Make an exact copy of all the entries, but do not reproduce the pictures.

○ ○ ○ ○

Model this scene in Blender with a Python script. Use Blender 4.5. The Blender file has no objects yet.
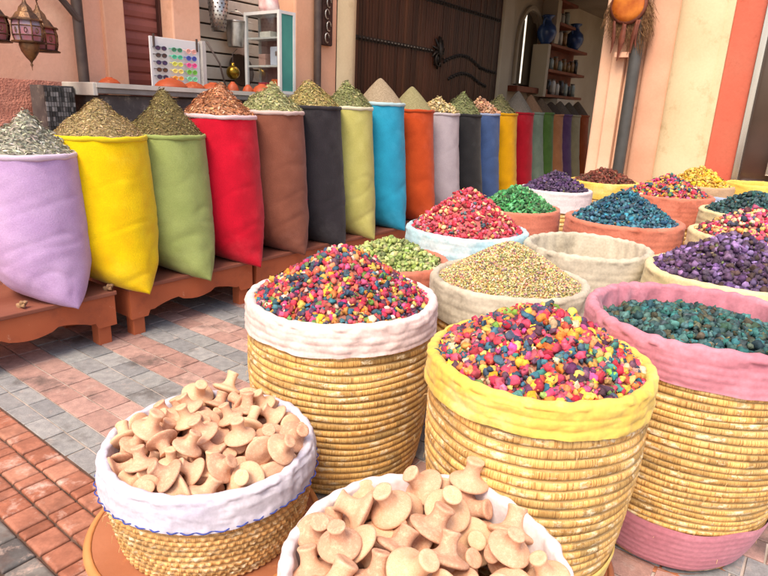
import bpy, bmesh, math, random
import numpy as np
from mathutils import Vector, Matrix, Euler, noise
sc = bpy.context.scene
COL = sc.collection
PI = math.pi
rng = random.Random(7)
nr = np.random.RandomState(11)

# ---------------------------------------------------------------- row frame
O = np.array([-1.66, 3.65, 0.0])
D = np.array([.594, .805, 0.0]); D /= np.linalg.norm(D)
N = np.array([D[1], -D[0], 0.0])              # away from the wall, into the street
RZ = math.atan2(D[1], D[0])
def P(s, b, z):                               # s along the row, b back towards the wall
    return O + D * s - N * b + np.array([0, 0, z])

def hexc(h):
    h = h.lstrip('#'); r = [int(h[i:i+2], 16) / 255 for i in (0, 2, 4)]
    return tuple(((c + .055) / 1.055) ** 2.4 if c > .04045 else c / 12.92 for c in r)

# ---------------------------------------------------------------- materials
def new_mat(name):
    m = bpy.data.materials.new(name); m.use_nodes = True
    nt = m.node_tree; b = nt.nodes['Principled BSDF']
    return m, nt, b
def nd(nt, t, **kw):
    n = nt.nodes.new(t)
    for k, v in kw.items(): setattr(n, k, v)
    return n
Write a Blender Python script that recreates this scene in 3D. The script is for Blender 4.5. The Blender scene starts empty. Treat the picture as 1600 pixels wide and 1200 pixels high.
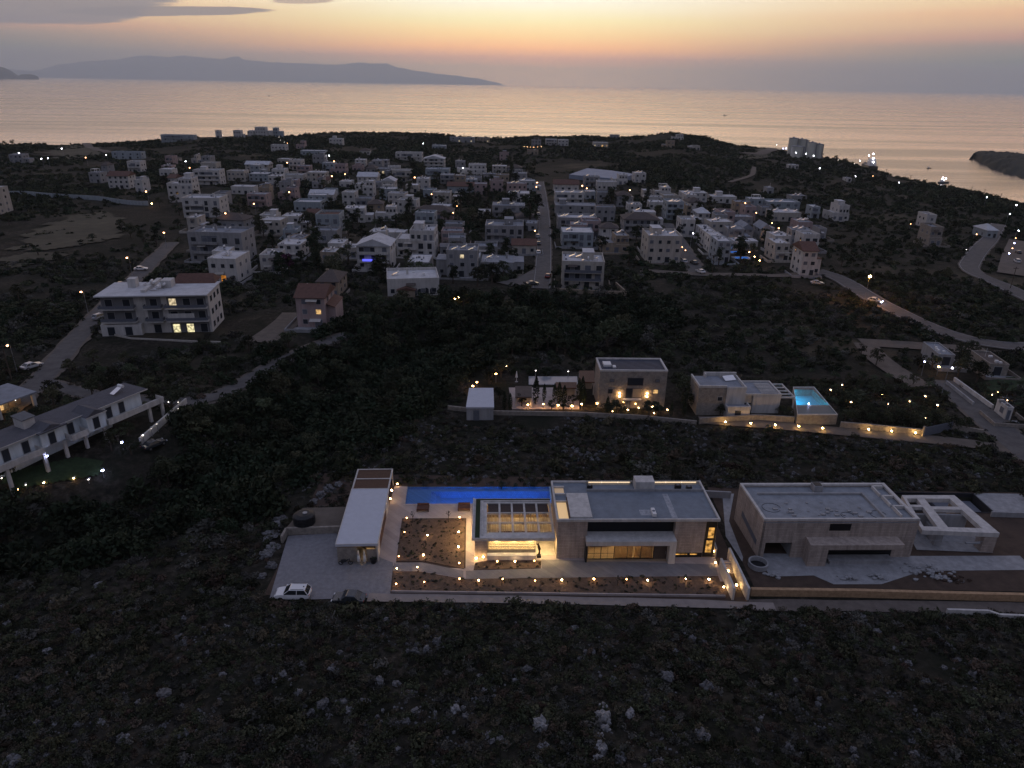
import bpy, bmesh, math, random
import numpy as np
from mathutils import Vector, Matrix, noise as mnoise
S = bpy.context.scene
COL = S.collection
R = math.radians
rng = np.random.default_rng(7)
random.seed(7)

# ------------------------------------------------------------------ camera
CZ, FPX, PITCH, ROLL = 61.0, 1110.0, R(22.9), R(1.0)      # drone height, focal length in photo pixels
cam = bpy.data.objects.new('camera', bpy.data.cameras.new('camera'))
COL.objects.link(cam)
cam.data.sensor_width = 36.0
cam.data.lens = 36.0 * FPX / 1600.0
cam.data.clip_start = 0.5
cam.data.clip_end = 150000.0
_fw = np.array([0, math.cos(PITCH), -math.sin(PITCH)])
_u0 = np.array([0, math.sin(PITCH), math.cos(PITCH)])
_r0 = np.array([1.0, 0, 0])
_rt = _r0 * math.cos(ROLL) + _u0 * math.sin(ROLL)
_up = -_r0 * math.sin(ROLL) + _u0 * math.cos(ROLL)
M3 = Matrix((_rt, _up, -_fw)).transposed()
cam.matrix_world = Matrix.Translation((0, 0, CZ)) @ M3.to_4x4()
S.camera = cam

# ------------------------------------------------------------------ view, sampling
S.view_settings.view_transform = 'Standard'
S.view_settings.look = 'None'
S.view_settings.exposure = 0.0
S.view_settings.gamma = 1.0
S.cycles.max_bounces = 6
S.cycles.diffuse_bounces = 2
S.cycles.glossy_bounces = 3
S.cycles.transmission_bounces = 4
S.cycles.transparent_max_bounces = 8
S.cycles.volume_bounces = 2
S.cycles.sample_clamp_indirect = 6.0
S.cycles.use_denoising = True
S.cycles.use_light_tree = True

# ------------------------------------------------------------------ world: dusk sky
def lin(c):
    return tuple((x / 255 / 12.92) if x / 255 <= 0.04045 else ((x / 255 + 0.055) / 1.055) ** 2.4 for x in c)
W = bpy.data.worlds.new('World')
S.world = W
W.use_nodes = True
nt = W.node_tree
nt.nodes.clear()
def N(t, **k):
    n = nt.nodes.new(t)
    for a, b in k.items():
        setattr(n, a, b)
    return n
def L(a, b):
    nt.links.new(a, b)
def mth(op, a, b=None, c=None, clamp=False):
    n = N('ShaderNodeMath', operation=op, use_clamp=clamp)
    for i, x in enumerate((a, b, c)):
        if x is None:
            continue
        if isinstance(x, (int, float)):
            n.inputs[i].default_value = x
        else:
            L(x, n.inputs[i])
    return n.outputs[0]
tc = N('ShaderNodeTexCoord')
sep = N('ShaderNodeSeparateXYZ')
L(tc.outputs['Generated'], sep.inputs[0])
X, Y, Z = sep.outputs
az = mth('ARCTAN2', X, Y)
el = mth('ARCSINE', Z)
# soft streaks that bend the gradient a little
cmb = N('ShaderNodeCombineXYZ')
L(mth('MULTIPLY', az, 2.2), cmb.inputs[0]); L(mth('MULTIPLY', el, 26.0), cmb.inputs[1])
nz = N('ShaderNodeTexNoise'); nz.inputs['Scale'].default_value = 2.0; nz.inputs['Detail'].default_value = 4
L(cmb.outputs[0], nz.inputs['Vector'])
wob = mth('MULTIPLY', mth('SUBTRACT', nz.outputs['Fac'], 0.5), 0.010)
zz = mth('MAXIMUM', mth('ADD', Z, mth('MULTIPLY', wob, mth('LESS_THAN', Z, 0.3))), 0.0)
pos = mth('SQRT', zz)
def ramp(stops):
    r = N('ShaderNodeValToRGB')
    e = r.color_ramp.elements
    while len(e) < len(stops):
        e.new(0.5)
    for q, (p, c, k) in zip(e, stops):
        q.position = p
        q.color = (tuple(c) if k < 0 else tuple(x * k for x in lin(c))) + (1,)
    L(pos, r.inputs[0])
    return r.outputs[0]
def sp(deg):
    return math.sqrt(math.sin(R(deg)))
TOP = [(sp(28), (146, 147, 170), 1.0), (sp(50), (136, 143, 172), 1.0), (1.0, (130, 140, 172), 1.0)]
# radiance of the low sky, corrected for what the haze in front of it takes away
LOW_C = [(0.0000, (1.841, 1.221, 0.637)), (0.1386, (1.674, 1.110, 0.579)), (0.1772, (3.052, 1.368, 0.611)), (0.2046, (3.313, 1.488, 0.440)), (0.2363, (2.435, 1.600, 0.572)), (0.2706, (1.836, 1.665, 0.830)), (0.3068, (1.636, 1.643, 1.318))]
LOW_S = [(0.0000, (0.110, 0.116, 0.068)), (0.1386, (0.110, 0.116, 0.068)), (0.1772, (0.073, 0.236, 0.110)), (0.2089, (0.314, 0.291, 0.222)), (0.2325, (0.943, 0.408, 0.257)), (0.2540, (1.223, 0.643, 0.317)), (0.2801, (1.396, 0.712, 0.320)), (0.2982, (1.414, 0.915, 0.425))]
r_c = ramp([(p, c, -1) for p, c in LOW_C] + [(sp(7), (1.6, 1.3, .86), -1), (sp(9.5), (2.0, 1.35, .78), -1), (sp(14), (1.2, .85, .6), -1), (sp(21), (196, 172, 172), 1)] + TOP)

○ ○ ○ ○

# [FULL ANSWER]
Model this scene in Blender with a Python script. Use Blender 4.5. The Blender file has no objects yet.
import bpy, bmesh, math, random
import numpy as np
from mathutils import Vector, Matrix, Euler, noise
sc = bpy.context.scene
COL = sc.collection
PI = math.pi
rng = random.Random(7)
nr = np.random.RandomState(11)

# ---------------------------------------------------------------- row frame
O = np.array([-1.66, 3.65, 0.0])
D = np.array([.594, .805, 0.0]); D /= np.linalg.norm(D)
N = np.array([D[1], -D[0], 0.0])              # away from the wall, into the street
RZ = math.atan2(D[1], D[0])
def P(s, b, z):                               # s along the row, b back towards the wall
    return O + D * s - N * b + np.array([0, 0, z])

def hexc(h):
    h = h.lstrip('#'); r = [int(h[i:i+2], 16) / 255 for i in (0, 2, 4)]
    return tuple(((c + .055) / 1.055) ** 2.4 if c > .04045 else c / 12.92 for c in r)

# ---------------------------------------------------------------- materials
def new_mat(name):
    m = bpy.data.materials.new(name); m.use_nodes = True
    nt = m.node_tree; b = nt.nodes['Principled BSDF']
    return m, nt, b
def nd(nt, t, **kw):
    n = nt.nodes.new(t)
    for k, v in kw.items(): setattr(n, k, v)
    return n
Write a Blender Python script that recreates this scene in 3D. The script is for Blender 4.5. The Blender scene starts empty. Treat the picture as 1600 pixels wide and 1200 pixels high.
import bpy, bmesh, math, random
import numpy as np
from mathutils import Vector, Matrix, noise as mnoise
S = bpy.context.scene
COL = S.collection
R = math.radians
rng = np.random.default_rng(7)
random.seed(7)

# ------------------------------------------------------------------ camera
CZ, FPX, PITCH, ROLL = 61.0, 1110.0, R(22.9), R(1.0)      # drone height, focal length in photo pixels
cam = bpy.data.objects.new('camera', bpy.data.cameras.new('camera'))
COL.objects.link(cam)
cam.data.sensor_width = 36.0
cam.data.lens = 36.0 * FPX / 1600.0
cam.data.clip_start = 0.5
cam.data.clip_end = 150000.0
_fw = np.array([0, math.cos(PITCH), -math.sin(PITCH)])
_u0 = np.array([0, math.sin(PITCH), math.cos(PITCH)])
_r0 = np.array([1.0, 0, 0])
_rt = _r0 * math.cos(ROLL) + _u0 * math.sin(ROLL)
_up = -_r0 * math.sin(ROLL) + _u0 * math.cos(ROLL)
M3 = Matrix((_rt, _up, -_fw)).transposed()
cam.matrix_world = Matrix.Translation((0, 0, CZ)) @ M3.to_4x4()
S.camera = cam

# ------------------------------------------------------------------ view, sampling
S.view_settings.view_transform = 'Standard'
S.view_settings.look = 'None'
S.view_settings.exposure = 0.0
S.view_settings.gamma = 1.0
S.cycles.max_bounces = 6
S.cycles.diffuse_bounces = 2
S.cycles.glossy_bounces = 3
S.cycles.transmission_bounces = 4
S.cycles.transparent_max_bounces = 8
S.cycles.volume_bounces = 2
S.cycles.sample_clamp_indirect = 6.0
S.cycles.use_denoising = True
S.cycles.use_light_tree = True

# ------------------------------------------------------------------ world: dusk sky
def lin(c):
    return tuple((x / 255 / 12.92) if x / 255 <= 0.04045 else ((x / 255 + 0.055) / 1.055) ** 2.4 for x in c)
W = bpy.data.worlds.new('World')
S.world = W
W.use_nodes = True
nt = W.node_tree
nt.nodes.clear()
def N(t, **k):
    n = nt.nodes.new(t)
    for a, b in k.items():
        setattr(n, a, b)
    return n
def L(a, b):
    nt.links.new(a, b)
def mth(op, a, b=None, c=None, clamp=False):
    n = N('ShaderNodeMath', operation=op, use_clamp=clamp)
    for i, x in enumerate((a, b, c)):
        if x is None:
            continue
        if isinstance(x, (int, float)):
            n.inputs[i].default_value = x
        else:
            L(x, n.inputs[i])
    return n.outputs[0]
tc = N('ShaderNodeTexCoord')
sep = N('ShaderNodeSeparateXYZ')
L(tc.outputs['Generated'], sep.inputs[0])
X, Y, Z = sep.outputs
az = mth('ARCTAN2', X, Y)
el = mth('ARCSINE', Z)
# soft streaks that bend the gradient a little
cmb = N('ShaderNodeCombineXYZ')
L(mth('MULTIPLY', az, 2.2), cmb.inputs[0]); L(mth('MULTIPLY', el, 26.0), cmb.inputs[1])
nz = N('ShaderNodeTexNoise'); nz.inputs['Scale'].default_value = 2.0; nz.inputs['Detail'].default_value = 4
L(cmb.outputs[0], nz.inputs['Vector'])
wob = mth('MULTIPLY', mth('SUBTRACT', nz.outputs['Fac'], 0.5), 0.010)
zz = mth('MAXIMUM', mth('ADD', Z, mth('MULTIPLY', wob, mth('LESS_THAN', Z, 0.3))), 0.0)
pos = mth('SQRT', zz)
def ramp(stops):
    r = N('ShaderNodeValToRGB')
    e = r.color_ramp.elements
    while len(e) < len(stops):
        e.new(0.5)
    for q, (p, c, k) in zip(e, stops):
        q.position = p
        q.color = (tuple(c) if k < 0 else tuple(x * k for x in lin(c))) + (1,)
    L(pos, r.inputs[0])
    return r.outputs[0]
def sp(deg):
    return math.sqrt(math.sin(R(deg)))
TOP = [(sp(28), (146, 147, 170), 1.0), (sp(50), (136, 143, 172), 1.0), (1.0, (130, 140, 172), 1.0)]
# radiance of the low sky, corrected for what the haze in front of it takes away
LOW_C = [(0.0000, (1.841, 1.221, 0.637)), (0.1386, (1.674, 1.110, 0.579)), (0.1772, (3.052, 1.368, 0.611)), (0.2046, (3.313, 1.488, 0.440)), (0.2363, (2.435, 1.600, 0.572)), (0.2706, (1.836, 1.665, 0.830)), (0.3068, (1.636, 1.643, 1.318))]
LOW_S = [(0.0000, (0.110, 0.116, 0.068)), (0.1386, (0.110, 0.116, 0.068)), (0.1772, (0.073, 0.236, 0.110)), (0.2089, (0.314, 0.291, 0.222)), (0.2325, (0.943, 0.408, 0.257)), (0.2540, (1.223, 0.643, 0.317)), (0.2801, (1.396, 0.712, 0.320)), (0.2982, (1.414, 0.915, 0.425))]
r_c = ramp([(p, c, -1) for p, c in LOW_C] + [(sp(7), (1.6, 1.3, .86), -1), (sp(9.5), (2.0, 1.35, .78), -1), (sp(14), (1.2, .85, .6), -1), (sp(21), (196, 172, 172), 1)] + TOP)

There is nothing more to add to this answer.